ちいさな子供たちが会場を走り回り、親がそれを𠮟る。「おおきいじいじは寝ているの?」と死を理解できない頭で疑問を投げる。「そうだよ。遠くで寝ているの」と返すと、ふーんと気もそぞろにまた駆け出す。子供たちの存在がとても賑やかでありがたかった。「せからしい!」とじいちゃんが生き返って怒ってくれるのなら望むところだし。

顔パックなんて人生で初めてだろうにと姉がじいちゃんの禿げ頭を撫でながら呟いた(生前もよく撫でていたな)。死化粧が施されていく様子を見ながら、ここは人生の内側なのか外側なのか僕にはわからなくなった。姉は「ご利益があるよ」と子供たちにも撫でるの勧めている。「やめんか!」と照れ隠しに怒るじいちゃんを思い出した。

夜、明日荼毘に付されてしまう前に一人お休みを告げに棺へ向かった。そっと覗くと、口角があがっている気がした。やっぱりうるさかったよねぇ。


すっかり焼かれて骨になったじいちゃんを見下ろす。右ひざに埋め込まれた金属のボルトが一番妙な存在感を放っていた。こんなものを身体に埋め込んで十何年も生きてきたのか。火葬場の熱気で顔が火照っていく。白い骨と黒い金属のボルト、黄色い何かと赤い何かが、焼け落ちた棺の中で、はたまた灰色の大理石の囲いの中で煌々と色を成していた。

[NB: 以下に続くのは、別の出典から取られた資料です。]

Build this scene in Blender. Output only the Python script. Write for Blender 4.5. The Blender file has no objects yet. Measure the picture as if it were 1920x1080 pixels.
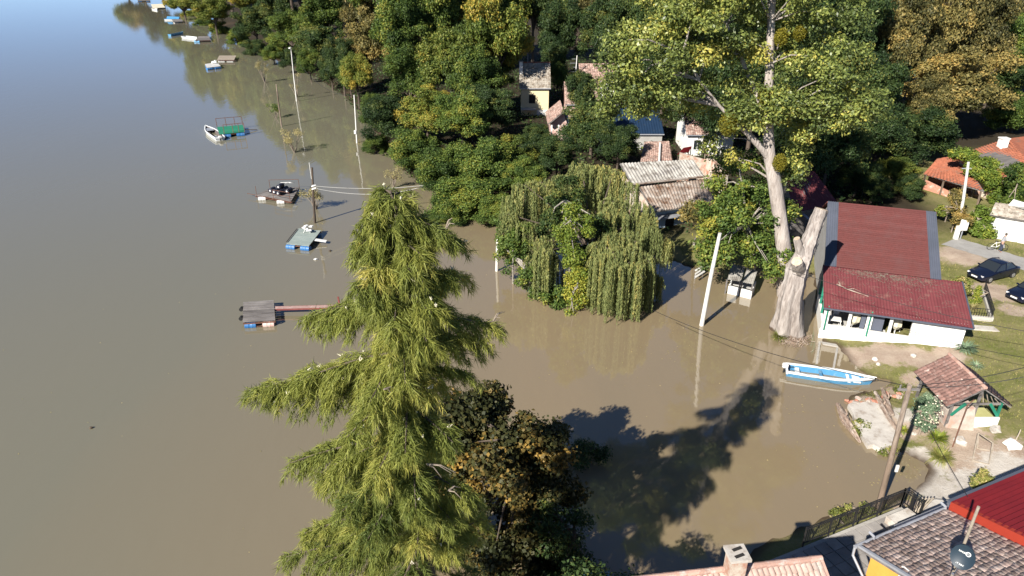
import bpy, bmesh, math, random
import numpy as np
from mathutils import Vector, Matrix

# ------------------------------------------------------------------ camera, sky, sun, exposure
scene = bpy.context.scene
CAM_H = 26.0
PITCH = math.radians(26.0)
FOC = 1300.0                       # focal length in pixels of a 1920 wide picture
cam_data = bpy.data.cameras.new("drone_camera")
cam = bpy.data.objects.new("drone_camera", cam_data)
scene.collection.objects.link(cam)
cam.location = (0, 0, CAM_H)
cam.rotation_euler = (math.pi / 2 - PITCH, 0, 0)
cam_data.sensor_fit = 'HORIZONTAL'
cam_data.sensor_width = 36.0
cam_data.lens = 36.0 * FOC / 1920.0
cam_data.clip_start = 0.2
cam_data.clip_end = 9000
scene.camera = cam

SUN_AZ = math.radians(39.0)        # shadows run this far east of +Y
SUN_EL = math.radians(34.0)
world = bpy.data.worlds.new("World")
scene.world = world
world.use_nodes = True
wn = world.node_tree
bgn = wn.nodes["Background"]
sky = wn.nodes.new("ShaderNodeTexSky")
sky.sky_type = 'NISHITA'
sky.sun_disc = False
sky.sun_elevation = SUN_EL
sky.sun_rotation = math.pi + SUN_AZ
sky.altitude = 80
sky.air_density = 0.4
sky.dust_density = 0.0
sky.ozone_density = 2.5
wn.links.new(sky.outputs[0], bgn.inputs[0])
bgn.inputs[1].default_value = 0.085

sd = bpy.data.lights.new("sun", 'SUN')
sun = bpy.data.objects.new("sun", sd)
scene.collection.objects.link(sun)
sd.energy = 5.0
sd.angle = math.radians(0.53)
sd.color = (1.0, 0.94, 0.85)
sun.location = (-60, -80, 80)
ldir = Vector((math.sin(SUN_AZ) * math.cos(SUN_EL), math.cos(SUN_AZ) * math.cos(SUN_EL), -math.sin(SUN_EL)))
sun.rotation_euler = ldir.to_track_quat('-Z', 'Y').to_euler()

vs = scene.view_settings
vs.view_transform = 'Standard'
vs.look = 'None'
vs.exposure = 1.0
vs.gamma = 1.0
vs.use_curve_mapping = False
scene.cycles.max_bounces = 6
scene.cycles.diffuse_bounces = 2
scene.cycles.glossy_bounces = 3
scene.cycles.transmission_bounces = 4
scene.cycles.transparent_max_bounces = 6
scene.cycles.use_denoising = True
scene.cycles.caustics_reflective = False
scene.cycles.caustics_refractive = False

# ------------------------------------------------------------------ helpers
COL = scene.collection
rng = np.random.default_rng(7)
random.seed(7)
_f = Vector((0, math.cos(PITCH), -math.sin(PITCH)))
_u = Vector((0, math.sin(PITCH), math.cos(PITCH)))
_c = Vector((0, 0, CAM_H))


def _ray(px, py):
    return _f * FOC + Vector((1, 0, 0)) * (px - 960) + _u * (540 - py)


def G(px, py, z=0.0):
    """point of the level z that the photograph shows at this pixel"""
    d = _ray(px, py)
    return _c + d * ((z - CAM_H) / d.z)


def AT(px, py, Y):
    d = _ray(px, py)
    return _c + d * (Y / d.y)


def lerp(a, b, t):
    return a + (b - a) * t


def V(*a):
    return Vector(a)


def root_matrix(o):
    return Matrix.Translation(o.location) @ Matrix.Rotation(o.rotation_euler.z, 4, 'Z')


def tag(o, label, cat, group=None):
    o["label"] = label
    o["category"] = cat
    if group:
        o["group"] = group
    return o


def thing(name, label, cat, loc=(0, 0, 0), rz=0.0, group=None):
    o = bpy.data.objects.new(name, None)
    o.empty_display_size = 0.3
    COL.objects.link(o)
    o.location = loc
    o.rotation_euler = (0, 0, rz)
    return tag(o, label, cat, group)


def link_mesh(name, me, parent=None, world=False):
    o = bpy.data.objects.new(name, me)
    COL.objects.link(o)
    if parent is not None:
        o.parent = parent
        if world:
            m = Matrix.Identity(4)
            chain = []
            q = parent
            while q is not None:
                chain.append(q)
                q = q.parent
            for q in reversed(chain):
                if q.type == 'EMPTY':
                    m = m @ root_matrix(q)
                else:
                    m = m @ q.matrix_parent_inverse @ q.matrix_basis
            o.matrix_parent_inverse = m.inverted()
    return o


def copy_tree(o, parent=None):
    c = o.copy()
    COL.objects.link(c)
    c.parent = parent
    for ch in [k for k in bpy.data.objects if k.parent == o]:
        copy_tree(ch, c)
    return c


def array_mesh(name, verts, faces, mat, tint=None, smooth=False):
    """mesh from numpy arrays, every face with the same number of corners"""
    verts = np.asarray(verts, np.float32)
    faces = np.asarray(faces, np.int32)
    me = bpy.data.meshes.new(name)
    n, k = faces.shape
    me.vertices.add(len(verts))
    me.vertices.foreach_set("co", verts.ravel())
    me.loops.add(n * k)
    me.loops.foreach_set("vertex_index", faces.ravel())
    me.polygons.add(n)
    me.polygons.foreach_set("loop_start", np.arange(0, n * k, k, dtype=np.int32))
    if smooth:
        me.polygons.foreach_set("use_smooth", np.ones(n, bool))
    me.update(calc_edges=True)
    if tint is not None:
        a = me.attributes.new("tint", 'FLOAT', 'POINT')
        a.data.foreach_set("value", np.asarray(tint, np.float32))
    me.materials.append(mat)
    return me


class MB:
    """collects simple solids that become one mesh"""
    def __init__(self):
        self.v, self.f, self.t = [], [], []
        self.cur = 0.5

    def _add(self, vs, fs):
        b = len(self.v)
        self.v += [Vector(p) for p in vs]
        self.f += [tuple(b + i for i in f) for f in fs]
        self.t += [self.cur] * len(vs)
        return self

    def box(self, c, s, rz=0.0, M=None):
        x, y, z = s[0] / 2, s[1] / 2, s[2] / 2
        pts = [(-x, -y, -z), (x, -y, -z), (x, y, -z), (-x, y, -z), (-x, -y, z), (x, -y, z), (x, y, z), (-x, y, z)]
        R = Matrix.Rotation(rz, 3, 'Z') if M is None else M
        return self._add([Vector(c) + R @ Vector(p) for p in pts],
                         [(0, 3, 2, 1), (4, 5, 6, 7), (0, 1, 5, 4), (1, 2, 6, 5), (2, 3, 7, 6), (3, 0, 4, 7)])

    def b2(self, lo, hi):
        lo, hi = Vector(lo), Vector(hi)
        return self.box((lo + hi) / 2, hi - lo)

    def slab(self, quad, th, d=None):
        """a quad thickened by th along -normal (or along d)"""
        q = [Vector(p) for p in quad]
        n = (q[1] - q[0]).cross(q[3] - q[0]).normalized()
        if d is None:
            d = n if n.z < -0.2 else -n
        d = Vector(d) * th
        p = q + [a + d for a in q]
        return self._add(p, [(0, 1, 2, 3), (7, 6, 5, 4), (0, 4, 5, 1), (1, 5, 6, 2), (2, 6, 7, 3), (3, 7, 4, 0)])

    def poly(self, pts, th, d=(0, 0, -1)):
        n = len(pts)
        p = [Vector(a) for a in pts]
        q = [a + Vector(d) * th for a in p]
        return self._add(p + q, [tuple(range(n)), tuple(reversed(range(n, 2 * n)))] +
                         [(i, n + i, n + (i + 1) % n, (i + 1) % n) for i in range(n)])

    def bar(self, a, b, w, h=None):
        a, b = Vector(a), Vector(b)
        h = h or w
        d = (b - a)
        L = d.length
        d.normalize()
        s = d.cross(Vector((0, 0, 1)))
        if s.length < 1e-3:
            s = Vector((1, 0, 0))
        s.normalize()
        t = s.cross(d)
        M = Matrix((s, d, t)).transposed()
        return self.box((a + b) / 2, (w, L, h), M=M)

    def tube(self, path, rad, n=8, cap=True, wob=0.0):
        path = [Vector(p) for p in path]
        if not hasattr(rad, '__len__'):
            rad = [rad] * len(path)
        vs, fs = [], []
        up = None
        for i, p in enumerate(path):
            d = (path[min(i + 1, len(path) - 1)] - path[max(i - 1, 0)]).normalized()
            if up is None:
                up = d.orthogonal().normalized()
            up = (up - d * up.dot(d))
            if up.length < 1e-4:
                up = d.orthogonal()
            up.normalize()
            s = d.cross(up)
            for k in range(n):
                a = 2 * math.pi * k / n
                r = rad[i] * (1 + random.uniform(-wob, wob))
                vs.append(p + (up * math.cos(a) + s * math.sin(a)) * r)
        for i in range(len(path) - 1):
            for k in range(n):
                fs.append((i * n + k, i * n + (k + 1) % n, (i + 1) * n + (k + 1) % n, (i + 1) * n + k))
        if cap:
            fs.append(tuple(reversed(range(n))))
            fs.append(tuple((len(path) - 1) * n + k for k in range(n)))
        return self._add(vs, fs)

    def cyl(self, c, r, h, n=16, r2=None):
        c = Vector(c)
        return self.tube([c, c + Vector((0, 0, h))], [r, r if r2 is None else r2], n)

    def build(self, name, mat, parent=None, world=False, smooth=False, bevel=0.0):
        me = bpy.data.meshes.new(name)
        me.from_pydata([tuple(p) for p in self.v], [], self.f)
        bm = bmesh.new()
        bm.from_mesh(me)
        if bevel:
            bmesh.ops.bevel(bm, geom=list(bm.edges), offset=bevel, segments=2, affect='EDGES', clamp_overlap=True)
        bmesh.ops.recalc_face_normals(bm, faces=bm.faces)
        bm.to_mesh(me)
        bm.free()
        if not bevel:
            a = me.attributes.new("tint", 'FLOAT', 'POINT')
            a.data.foreach_set("value", np.array(self.t, np.float32))
        if smooth:
            me.polygons.foreach_set("use_smooth", np.ones(len(me.polygons), bool))
            try:
                me.set_sharp_from_angle(angle=math.radians(40))
            except Exception:
                pass
        me.materials.append(mat)
        return link_mesh(name, me, parent, world)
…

お寺で住職が戒名の由来を説く。これから仏の弟子として戒律を学ぶのだという。
あんなに牛肉が大好きで味にうるさかった人が、果たして仏の修行に耐えられるんだろうかと不謹慎なことを想った。でも、まぁ、仏さま然としたじいちゃんの禿げ頭なら大丈夫なんだろうなどと根拠のないことを思った。


帰りの飛行機の中で、大叔母が言ったことを思い出した。「あなたのことを、1人で北海道に行ってしまったあなたのことをよく語ってくれたのよ。あなた就職も東京でしたから、会えなかったのが寂しかったのかもね。ずっと語ってたのよ、あなたのこと」

僕がこの人生の中で、獣医師を目指していたのはじいちゃんの牛を診ることができるようになりたいという想いが一つあったことを思い出した。結局その夢は叶わなかった。見当違いの、行き当たりばったりの道を歩んでいる。
申し訳ない想いとともに僕は泣いた。

じいちゃんはここ数年は寝たきりで体力だけが摩耗していく日々だった。脳梗塞の後遺症で半身はマヒしているし、呂律は全く回っていなかった。
電話越しで、正直何を話しているのかわからず、適当に相槌を打っていたこともある。

でも、確かに「頑張るんだよ」という言葉だけはわかった。
ひたむきで実直なじいちゃんは、いつも僕に頑張れと言った。

頑張らんとなぁ、と僕は離陸する飛行機の中で呟く。